The chandeliered governor's mansion sits at one end and the tin-roofed shack Stark came from at the other. A sort of alley of playing space is sandwiched between them.
The inventive use of space is augmented by lickety-split group narration, cinematic scene dissolves, Brechtian banners, film clips, and Randy Newman's thumping period songs. Propelled by all these devices, the production gallops ahead like a plot-driven miniseries.
Along the way a few things get lost in the dust, though.
Among them, some of the subtler nuances of this span-the-generations story. Burden's first wife is never mentioned. His relationship with his father remains murky.
And Mr. Newman's musical leitmotif, ``Louisiana 1927,'' doesn't carry the conjuring ability of Warren's opening description of Highway 58.
What does get through, thanks in large part to MacNicol's convincing catharsis, is a sense of history doubling back on itself.
Burden's conversion to a belief in man's control over his own destiny - ``we are responsible for ourselves and others'' - is palpable.
This theme is akin to that of Warren's earlier work, ``Brother to Dragons,'' a verse tale about the murder of a slave by two nephews of Thomas Jefferson, which Hall also adapted for the stage nearly 20 years ago. Man's ``murderous complicities'' lie at the heart of both works.

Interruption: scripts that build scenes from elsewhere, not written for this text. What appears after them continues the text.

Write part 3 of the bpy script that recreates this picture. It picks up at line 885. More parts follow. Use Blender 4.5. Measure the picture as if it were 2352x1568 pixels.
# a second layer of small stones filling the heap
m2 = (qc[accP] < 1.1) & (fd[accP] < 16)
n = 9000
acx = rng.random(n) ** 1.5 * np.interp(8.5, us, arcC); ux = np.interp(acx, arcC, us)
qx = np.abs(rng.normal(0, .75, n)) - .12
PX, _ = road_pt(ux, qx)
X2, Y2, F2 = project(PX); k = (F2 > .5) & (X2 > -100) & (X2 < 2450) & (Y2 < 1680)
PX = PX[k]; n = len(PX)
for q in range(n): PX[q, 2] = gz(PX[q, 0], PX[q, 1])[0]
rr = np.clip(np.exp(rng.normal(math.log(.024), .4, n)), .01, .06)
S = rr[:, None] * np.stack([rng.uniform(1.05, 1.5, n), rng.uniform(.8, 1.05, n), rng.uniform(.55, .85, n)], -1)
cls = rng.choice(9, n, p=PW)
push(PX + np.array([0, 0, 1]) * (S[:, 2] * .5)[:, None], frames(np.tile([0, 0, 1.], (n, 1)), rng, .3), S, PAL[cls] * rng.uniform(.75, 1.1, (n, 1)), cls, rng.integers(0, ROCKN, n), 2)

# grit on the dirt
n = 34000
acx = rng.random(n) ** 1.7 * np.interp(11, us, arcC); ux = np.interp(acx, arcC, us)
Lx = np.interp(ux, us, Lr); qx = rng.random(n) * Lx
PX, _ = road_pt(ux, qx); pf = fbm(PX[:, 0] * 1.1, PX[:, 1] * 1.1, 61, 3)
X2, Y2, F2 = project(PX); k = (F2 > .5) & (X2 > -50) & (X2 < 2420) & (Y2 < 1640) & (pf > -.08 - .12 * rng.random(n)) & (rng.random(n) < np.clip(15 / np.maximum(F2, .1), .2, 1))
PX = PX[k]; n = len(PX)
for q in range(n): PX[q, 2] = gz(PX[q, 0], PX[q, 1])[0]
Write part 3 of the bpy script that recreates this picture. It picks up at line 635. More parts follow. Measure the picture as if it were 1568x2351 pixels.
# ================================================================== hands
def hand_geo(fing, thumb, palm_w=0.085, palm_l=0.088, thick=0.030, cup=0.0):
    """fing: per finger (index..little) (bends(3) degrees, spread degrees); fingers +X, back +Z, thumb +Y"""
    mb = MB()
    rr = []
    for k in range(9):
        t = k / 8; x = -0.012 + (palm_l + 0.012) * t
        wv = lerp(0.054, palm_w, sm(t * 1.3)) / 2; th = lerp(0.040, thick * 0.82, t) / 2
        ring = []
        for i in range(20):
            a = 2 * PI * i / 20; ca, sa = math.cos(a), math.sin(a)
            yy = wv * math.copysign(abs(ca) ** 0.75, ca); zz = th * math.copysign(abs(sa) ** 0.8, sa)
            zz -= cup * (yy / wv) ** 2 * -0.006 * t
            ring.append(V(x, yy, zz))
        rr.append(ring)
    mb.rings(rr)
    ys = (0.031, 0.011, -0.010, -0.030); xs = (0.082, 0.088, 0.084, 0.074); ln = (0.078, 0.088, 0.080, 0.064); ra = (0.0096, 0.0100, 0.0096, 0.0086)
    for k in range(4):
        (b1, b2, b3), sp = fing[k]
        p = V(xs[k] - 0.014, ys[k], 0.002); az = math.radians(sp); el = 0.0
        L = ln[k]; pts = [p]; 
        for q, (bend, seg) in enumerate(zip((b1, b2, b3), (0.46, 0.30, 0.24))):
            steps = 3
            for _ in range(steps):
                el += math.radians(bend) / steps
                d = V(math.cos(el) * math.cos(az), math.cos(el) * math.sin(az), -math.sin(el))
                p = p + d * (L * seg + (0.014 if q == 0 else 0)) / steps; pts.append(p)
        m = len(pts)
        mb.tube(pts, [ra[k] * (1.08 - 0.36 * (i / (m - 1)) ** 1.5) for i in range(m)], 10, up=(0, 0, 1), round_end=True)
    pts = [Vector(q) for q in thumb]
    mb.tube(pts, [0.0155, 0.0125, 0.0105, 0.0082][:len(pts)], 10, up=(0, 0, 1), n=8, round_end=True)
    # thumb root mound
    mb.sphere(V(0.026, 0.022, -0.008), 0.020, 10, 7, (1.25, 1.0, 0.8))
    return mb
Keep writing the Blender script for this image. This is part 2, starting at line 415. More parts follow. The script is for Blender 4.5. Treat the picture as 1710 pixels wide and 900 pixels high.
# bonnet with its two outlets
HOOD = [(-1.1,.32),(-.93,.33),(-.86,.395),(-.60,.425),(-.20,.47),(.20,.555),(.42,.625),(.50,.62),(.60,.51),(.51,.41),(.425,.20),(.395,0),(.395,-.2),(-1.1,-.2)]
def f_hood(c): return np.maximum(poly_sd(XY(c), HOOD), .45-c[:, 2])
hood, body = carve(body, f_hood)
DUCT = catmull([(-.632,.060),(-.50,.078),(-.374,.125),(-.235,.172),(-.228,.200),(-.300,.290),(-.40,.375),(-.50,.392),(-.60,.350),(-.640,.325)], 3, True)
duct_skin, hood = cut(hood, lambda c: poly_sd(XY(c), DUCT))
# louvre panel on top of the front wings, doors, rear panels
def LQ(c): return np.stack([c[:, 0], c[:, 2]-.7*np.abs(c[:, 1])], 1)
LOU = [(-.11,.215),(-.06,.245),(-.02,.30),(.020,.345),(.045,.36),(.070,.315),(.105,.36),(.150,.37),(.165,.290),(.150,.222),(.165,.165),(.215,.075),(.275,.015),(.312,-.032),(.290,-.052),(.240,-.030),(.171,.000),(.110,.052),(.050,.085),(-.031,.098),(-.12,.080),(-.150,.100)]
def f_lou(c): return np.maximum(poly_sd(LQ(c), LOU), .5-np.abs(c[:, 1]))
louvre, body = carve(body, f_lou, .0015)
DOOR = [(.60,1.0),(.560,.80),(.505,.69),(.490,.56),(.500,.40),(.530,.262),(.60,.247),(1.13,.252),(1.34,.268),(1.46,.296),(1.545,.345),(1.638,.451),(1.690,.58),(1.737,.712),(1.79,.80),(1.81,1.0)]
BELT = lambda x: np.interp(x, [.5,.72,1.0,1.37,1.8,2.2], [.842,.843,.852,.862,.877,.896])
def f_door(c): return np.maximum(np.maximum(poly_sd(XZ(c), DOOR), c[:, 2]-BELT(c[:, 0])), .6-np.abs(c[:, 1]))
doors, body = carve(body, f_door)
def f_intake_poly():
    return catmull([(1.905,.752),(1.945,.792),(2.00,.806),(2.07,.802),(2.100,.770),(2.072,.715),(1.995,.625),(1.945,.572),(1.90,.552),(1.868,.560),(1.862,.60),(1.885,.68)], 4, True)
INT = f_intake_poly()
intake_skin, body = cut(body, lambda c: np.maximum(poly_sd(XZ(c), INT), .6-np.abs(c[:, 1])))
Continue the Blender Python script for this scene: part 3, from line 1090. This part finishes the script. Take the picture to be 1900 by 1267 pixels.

The production is also buoyed by the generally fine ensemble work from the Trinity Rep company.
Mr. Gerety has seldom done better work than here as the cocky, strutting Stark.
Richard Kneeland is appropriately somber and vulnerable as Judge Irwin. Derek Meader is soothingly single-minded as the incorruptible doctor who dies along with Stark.
Only Candy Buckley, who plays the spurned Sadie, mars the production's uniform sensibility. Her striding, slack-jawed performance is more evocative of the campy excesses of Carol Channing than a woman wronged. Only her big, brassy voice, which could fill the state of Louisiana as easily as it fills the Trinity Rep house, catches the correct pitch of both her character and this fully rounded production - a panoramic portrait of a man who wrongly believed his ``will [was] the heart of the people.''
At the Trinity Rep through April 26.